» **Record excerpts**
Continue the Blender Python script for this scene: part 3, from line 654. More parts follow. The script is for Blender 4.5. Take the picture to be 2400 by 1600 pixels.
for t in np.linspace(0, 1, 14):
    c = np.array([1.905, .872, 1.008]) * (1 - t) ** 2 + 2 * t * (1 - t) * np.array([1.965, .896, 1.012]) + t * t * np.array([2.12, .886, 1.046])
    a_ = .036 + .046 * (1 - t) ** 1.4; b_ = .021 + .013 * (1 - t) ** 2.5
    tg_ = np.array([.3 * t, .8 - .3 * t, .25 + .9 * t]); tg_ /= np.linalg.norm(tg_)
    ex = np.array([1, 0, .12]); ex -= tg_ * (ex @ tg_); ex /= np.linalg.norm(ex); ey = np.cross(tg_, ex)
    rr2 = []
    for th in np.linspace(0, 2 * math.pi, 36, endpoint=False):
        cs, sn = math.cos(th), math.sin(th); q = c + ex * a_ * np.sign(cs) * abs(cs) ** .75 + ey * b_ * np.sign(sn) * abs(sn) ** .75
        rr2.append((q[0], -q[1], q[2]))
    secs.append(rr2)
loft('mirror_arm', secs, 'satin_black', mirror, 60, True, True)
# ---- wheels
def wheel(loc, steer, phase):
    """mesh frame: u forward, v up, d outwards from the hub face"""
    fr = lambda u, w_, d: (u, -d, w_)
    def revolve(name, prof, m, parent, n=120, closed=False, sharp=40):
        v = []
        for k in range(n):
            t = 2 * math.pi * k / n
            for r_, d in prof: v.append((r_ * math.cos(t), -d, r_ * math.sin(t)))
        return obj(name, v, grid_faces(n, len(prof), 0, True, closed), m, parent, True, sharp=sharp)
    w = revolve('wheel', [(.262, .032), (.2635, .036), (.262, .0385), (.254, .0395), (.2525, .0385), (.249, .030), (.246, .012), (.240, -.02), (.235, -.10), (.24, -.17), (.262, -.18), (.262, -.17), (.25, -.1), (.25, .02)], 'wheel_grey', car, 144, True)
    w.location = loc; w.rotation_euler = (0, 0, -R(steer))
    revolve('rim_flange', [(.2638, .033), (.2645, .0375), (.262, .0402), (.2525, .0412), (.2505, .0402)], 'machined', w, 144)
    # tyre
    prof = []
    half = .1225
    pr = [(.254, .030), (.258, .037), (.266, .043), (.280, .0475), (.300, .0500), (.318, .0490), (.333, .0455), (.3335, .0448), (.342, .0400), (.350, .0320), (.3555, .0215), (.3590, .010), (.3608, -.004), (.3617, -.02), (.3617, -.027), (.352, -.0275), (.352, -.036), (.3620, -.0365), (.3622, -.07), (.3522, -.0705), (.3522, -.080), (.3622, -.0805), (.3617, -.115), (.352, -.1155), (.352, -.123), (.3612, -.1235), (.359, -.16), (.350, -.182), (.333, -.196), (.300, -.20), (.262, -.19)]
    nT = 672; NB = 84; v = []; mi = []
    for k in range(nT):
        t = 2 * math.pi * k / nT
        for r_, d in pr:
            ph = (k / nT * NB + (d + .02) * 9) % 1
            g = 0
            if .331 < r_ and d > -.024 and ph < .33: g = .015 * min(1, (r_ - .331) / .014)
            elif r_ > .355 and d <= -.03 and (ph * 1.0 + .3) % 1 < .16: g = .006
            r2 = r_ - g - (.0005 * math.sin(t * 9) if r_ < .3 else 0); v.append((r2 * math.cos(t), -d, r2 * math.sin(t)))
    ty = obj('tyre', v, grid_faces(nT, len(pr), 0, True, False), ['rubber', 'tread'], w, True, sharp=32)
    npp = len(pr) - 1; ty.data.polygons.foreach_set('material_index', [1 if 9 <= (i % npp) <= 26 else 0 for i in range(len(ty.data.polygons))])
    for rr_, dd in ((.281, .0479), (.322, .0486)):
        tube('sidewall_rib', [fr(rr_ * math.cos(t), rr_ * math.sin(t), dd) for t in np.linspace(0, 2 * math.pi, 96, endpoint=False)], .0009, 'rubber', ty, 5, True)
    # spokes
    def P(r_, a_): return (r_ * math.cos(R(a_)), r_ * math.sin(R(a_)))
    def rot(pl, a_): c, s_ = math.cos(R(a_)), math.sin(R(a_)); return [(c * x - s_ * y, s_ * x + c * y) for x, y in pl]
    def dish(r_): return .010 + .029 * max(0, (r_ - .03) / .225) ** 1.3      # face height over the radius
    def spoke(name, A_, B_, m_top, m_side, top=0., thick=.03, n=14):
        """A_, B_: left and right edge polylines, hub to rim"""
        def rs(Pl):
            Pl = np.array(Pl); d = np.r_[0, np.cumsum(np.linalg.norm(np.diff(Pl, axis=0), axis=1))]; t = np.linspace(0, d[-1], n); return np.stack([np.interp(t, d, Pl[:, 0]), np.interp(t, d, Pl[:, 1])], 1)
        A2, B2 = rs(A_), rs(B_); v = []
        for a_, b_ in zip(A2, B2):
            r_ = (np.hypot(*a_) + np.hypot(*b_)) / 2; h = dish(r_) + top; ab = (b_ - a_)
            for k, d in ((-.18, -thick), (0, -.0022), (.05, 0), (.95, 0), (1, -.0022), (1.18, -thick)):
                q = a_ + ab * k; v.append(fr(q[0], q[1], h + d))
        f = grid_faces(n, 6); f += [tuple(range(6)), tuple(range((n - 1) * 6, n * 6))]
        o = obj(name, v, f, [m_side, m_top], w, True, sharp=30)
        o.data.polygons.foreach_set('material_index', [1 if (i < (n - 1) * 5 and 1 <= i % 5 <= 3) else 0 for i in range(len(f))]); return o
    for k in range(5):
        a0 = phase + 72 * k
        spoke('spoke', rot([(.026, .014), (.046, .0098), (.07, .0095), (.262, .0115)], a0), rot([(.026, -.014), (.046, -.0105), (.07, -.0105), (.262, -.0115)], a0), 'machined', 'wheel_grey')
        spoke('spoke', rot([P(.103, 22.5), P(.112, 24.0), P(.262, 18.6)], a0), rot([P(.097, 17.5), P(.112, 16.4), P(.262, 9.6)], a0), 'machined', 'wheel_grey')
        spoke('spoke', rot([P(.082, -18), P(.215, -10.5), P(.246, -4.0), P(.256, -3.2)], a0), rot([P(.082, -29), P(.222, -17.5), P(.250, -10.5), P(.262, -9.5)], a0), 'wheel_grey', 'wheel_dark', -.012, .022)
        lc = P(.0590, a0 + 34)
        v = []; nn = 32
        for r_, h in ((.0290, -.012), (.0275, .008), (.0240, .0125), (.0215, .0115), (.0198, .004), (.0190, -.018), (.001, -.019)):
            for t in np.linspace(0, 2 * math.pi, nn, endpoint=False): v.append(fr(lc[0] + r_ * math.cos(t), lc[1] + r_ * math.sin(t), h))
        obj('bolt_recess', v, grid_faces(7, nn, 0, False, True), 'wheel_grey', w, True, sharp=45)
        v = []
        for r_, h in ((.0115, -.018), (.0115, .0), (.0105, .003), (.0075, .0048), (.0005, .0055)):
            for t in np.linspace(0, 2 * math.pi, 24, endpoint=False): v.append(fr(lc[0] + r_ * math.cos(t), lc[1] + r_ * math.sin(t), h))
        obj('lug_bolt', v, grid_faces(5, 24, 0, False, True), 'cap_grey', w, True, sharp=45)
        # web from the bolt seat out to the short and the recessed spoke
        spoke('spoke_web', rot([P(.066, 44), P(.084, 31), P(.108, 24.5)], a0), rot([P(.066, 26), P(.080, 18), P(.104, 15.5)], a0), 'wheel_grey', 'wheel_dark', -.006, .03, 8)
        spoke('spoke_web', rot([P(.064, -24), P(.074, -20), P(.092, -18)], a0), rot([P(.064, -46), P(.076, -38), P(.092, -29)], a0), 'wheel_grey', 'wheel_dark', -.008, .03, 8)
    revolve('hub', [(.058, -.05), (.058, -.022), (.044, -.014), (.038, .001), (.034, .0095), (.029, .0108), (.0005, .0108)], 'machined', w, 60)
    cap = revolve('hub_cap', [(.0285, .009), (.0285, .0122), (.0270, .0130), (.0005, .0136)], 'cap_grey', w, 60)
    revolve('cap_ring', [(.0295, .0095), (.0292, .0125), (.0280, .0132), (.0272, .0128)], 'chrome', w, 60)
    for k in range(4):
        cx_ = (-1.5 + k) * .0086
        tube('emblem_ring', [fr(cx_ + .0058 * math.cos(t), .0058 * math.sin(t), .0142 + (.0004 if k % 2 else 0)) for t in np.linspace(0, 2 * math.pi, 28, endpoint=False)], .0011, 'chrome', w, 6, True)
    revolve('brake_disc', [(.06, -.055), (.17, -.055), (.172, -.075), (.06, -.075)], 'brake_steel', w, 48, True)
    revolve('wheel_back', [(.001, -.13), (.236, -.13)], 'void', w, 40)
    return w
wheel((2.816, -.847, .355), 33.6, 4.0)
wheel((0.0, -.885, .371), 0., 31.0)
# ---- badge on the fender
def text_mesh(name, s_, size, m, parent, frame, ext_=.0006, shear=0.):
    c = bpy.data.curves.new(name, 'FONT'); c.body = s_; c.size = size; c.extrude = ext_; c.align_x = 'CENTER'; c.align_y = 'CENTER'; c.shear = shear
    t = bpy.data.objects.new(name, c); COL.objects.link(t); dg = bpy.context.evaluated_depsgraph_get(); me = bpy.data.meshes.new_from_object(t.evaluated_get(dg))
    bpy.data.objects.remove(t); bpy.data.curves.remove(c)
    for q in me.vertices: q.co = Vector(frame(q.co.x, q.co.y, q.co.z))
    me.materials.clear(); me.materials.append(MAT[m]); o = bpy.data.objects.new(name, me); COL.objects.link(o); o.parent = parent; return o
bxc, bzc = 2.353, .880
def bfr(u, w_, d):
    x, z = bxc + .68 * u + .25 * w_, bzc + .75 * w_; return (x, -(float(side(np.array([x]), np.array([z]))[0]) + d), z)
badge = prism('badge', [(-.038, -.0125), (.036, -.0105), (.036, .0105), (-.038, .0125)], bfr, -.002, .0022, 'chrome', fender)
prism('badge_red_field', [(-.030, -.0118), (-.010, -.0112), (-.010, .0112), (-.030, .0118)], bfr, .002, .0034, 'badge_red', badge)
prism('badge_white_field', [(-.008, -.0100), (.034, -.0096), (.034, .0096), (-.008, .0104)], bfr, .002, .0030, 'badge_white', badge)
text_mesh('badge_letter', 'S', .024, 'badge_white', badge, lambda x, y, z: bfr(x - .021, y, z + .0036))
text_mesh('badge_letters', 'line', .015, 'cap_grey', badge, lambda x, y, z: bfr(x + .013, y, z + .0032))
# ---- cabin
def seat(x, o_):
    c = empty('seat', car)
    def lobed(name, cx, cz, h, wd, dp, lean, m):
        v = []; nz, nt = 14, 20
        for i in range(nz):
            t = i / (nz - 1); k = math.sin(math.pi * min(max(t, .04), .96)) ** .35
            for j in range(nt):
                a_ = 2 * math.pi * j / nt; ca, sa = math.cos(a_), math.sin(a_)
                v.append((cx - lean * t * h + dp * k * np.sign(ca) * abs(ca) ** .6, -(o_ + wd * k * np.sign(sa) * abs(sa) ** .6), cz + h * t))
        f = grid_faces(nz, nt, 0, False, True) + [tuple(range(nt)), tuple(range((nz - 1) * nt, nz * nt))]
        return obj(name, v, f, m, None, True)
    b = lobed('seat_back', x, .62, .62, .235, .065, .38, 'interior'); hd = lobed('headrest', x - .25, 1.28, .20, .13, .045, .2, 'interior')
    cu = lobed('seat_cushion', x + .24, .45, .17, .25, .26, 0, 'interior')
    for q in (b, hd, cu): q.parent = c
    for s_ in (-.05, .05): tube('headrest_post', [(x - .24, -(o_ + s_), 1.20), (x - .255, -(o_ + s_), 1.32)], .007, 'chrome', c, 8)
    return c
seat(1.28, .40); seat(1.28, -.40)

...

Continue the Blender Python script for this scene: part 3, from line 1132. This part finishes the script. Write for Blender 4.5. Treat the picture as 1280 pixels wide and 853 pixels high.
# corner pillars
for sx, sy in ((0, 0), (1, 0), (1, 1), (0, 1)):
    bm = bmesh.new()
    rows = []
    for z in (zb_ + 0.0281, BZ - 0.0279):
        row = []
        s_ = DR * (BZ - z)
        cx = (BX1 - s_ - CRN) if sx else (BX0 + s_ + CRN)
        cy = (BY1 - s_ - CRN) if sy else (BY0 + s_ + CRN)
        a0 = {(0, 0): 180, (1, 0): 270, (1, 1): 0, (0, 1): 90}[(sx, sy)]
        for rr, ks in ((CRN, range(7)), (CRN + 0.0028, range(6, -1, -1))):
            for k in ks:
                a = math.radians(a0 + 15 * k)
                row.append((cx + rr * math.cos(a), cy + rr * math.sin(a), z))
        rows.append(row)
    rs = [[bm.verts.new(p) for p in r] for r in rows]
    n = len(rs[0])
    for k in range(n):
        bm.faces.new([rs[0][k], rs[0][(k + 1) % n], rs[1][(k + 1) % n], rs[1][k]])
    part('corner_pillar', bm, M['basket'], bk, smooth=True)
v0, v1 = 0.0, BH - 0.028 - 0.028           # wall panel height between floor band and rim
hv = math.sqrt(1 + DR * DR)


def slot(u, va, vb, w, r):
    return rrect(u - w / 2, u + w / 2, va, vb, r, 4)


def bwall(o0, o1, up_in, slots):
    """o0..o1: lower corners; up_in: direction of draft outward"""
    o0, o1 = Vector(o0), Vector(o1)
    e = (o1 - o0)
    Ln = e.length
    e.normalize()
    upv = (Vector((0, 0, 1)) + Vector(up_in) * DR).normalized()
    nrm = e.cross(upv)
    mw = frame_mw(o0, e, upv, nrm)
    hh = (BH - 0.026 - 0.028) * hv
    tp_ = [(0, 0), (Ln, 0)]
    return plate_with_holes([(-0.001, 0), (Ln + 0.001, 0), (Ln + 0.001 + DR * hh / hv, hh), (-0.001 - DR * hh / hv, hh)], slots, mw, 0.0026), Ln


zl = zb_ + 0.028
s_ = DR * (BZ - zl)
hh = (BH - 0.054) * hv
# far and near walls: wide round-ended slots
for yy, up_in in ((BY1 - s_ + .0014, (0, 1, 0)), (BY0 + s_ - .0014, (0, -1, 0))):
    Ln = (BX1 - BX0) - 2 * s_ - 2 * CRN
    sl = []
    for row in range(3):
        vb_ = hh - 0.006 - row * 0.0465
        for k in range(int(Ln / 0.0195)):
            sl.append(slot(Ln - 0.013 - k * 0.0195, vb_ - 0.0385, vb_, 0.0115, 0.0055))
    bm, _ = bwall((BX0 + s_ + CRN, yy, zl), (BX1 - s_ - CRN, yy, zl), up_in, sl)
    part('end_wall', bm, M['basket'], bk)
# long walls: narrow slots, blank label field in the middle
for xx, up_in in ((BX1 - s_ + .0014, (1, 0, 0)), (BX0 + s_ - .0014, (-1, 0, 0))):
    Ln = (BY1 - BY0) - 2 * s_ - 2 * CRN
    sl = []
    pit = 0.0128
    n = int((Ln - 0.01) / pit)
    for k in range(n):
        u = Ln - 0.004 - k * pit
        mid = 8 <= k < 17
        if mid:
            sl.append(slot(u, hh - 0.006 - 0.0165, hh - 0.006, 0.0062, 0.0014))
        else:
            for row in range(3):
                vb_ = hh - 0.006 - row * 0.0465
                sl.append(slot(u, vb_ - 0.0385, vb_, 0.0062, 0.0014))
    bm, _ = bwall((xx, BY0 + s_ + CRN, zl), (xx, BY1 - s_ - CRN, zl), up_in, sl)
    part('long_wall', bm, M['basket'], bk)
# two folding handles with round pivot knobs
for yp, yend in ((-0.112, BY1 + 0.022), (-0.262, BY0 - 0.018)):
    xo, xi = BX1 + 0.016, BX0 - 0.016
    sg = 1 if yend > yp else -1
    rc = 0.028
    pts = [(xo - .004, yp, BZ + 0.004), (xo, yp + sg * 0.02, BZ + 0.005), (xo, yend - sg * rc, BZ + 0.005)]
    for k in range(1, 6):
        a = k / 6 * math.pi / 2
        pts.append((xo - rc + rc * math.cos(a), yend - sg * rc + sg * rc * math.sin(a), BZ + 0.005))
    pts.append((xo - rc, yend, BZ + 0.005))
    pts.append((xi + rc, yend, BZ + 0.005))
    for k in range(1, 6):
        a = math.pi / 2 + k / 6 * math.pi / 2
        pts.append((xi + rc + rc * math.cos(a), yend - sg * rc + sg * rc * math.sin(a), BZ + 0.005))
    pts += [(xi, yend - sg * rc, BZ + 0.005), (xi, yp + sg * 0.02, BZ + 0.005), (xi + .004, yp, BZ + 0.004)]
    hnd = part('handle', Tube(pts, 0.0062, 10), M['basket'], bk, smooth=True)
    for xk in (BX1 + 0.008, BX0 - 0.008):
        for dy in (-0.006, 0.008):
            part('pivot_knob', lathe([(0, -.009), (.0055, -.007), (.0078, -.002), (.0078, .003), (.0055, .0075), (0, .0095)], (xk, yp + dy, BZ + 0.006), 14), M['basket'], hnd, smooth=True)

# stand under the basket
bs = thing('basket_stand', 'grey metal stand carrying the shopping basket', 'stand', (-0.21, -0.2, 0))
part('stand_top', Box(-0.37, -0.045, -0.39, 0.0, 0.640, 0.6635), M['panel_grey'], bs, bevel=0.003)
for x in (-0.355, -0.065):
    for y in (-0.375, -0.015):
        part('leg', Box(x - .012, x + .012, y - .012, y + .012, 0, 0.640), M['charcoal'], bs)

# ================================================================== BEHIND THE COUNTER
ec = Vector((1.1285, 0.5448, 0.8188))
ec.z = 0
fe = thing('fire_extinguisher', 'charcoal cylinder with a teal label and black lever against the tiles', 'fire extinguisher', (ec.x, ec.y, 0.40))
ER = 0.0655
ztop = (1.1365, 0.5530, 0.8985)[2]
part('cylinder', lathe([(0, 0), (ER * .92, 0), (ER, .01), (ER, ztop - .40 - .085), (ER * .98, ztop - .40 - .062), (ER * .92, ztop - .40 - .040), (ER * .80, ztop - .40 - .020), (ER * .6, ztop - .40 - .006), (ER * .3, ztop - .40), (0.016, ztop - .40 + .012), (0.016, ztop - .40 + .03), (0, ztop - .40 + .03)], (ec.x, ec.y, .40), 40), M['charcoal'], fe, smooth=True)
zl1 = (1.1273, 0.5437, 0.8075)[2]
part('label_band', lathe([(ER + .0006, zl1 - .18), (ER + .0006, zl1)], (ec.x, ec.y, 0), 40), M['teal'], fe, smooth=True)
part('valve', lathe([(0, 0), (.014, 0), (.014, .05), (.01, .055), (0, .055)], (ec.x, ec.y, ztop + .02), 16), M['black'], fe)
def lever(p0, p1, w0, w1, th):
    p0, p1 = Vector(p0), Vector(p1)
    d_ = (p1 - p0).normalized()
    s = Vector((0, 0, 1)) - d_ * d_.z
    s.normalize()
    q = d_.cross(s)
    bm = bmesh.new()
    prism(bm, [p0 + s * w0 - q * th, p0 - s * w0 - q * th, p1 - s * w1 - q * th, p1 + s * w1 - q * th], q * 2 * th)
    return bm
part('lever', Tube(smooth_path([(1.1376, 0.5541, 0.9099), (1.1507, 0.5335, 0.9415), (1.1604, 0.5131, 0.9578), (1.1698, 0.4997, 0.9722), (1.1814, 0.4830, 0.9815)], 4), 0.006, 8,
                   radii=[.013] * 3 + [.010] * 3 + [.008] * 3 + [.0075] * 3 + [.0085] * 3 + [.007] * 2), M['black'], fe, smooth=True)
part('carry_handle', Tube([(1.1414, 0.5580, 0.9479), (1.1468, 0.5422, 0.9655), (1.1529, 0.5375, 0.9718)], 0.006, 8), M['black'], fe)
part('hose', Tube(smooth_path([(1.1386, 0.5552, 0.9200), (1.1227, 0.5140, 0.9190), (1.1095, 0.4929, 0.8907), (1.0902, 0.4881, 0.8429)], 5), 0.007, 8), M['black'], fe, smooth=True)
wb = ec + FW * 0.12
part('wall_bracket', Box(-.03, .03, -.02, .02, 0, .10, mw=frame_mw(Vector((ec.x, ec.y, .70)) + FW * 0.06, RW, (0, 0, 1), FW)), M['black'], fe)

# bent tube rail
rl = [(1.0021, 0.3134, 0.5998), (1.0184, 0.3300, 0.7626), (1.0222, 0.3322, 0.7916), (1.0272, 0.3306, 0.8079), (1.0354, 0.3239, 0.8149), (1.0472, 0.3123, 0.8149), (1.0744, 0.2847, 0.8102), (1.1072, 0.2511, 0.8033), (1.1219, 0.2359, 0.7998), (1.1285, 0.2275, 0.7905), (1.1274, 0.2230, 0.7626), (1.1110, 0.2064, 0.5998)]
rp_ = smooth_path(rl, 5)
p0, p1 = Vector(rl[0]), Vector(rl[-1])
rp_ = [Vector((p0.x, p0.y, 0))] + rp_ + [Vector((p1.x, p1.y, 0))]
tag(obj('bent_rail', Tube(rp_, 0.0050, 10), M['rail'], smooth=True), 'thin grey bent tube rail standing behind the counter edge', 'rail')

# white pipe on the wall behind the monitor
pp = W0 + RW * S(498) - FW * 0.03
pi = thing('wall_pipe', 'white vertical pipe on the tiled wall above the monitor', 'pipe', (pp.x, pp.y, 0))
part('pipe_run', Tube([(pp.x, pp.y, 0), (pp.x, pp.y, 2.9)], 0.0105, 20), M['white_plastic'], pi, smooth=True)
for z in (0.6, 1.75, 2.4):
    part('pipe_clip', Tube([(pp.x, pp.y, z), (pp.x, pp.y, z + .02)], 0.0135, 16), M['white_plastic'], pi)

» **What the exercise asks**
Which lines hold the word "wide"? Show each one.

» **Response below**
Continue the Blender Python script for this scene: part 3, from line 1132. This part finishes the script. Write for Blender 4.5. Treat the picture as 1280 pixels wide and 853 pixels high.
# far and near walls: wide round-ended slots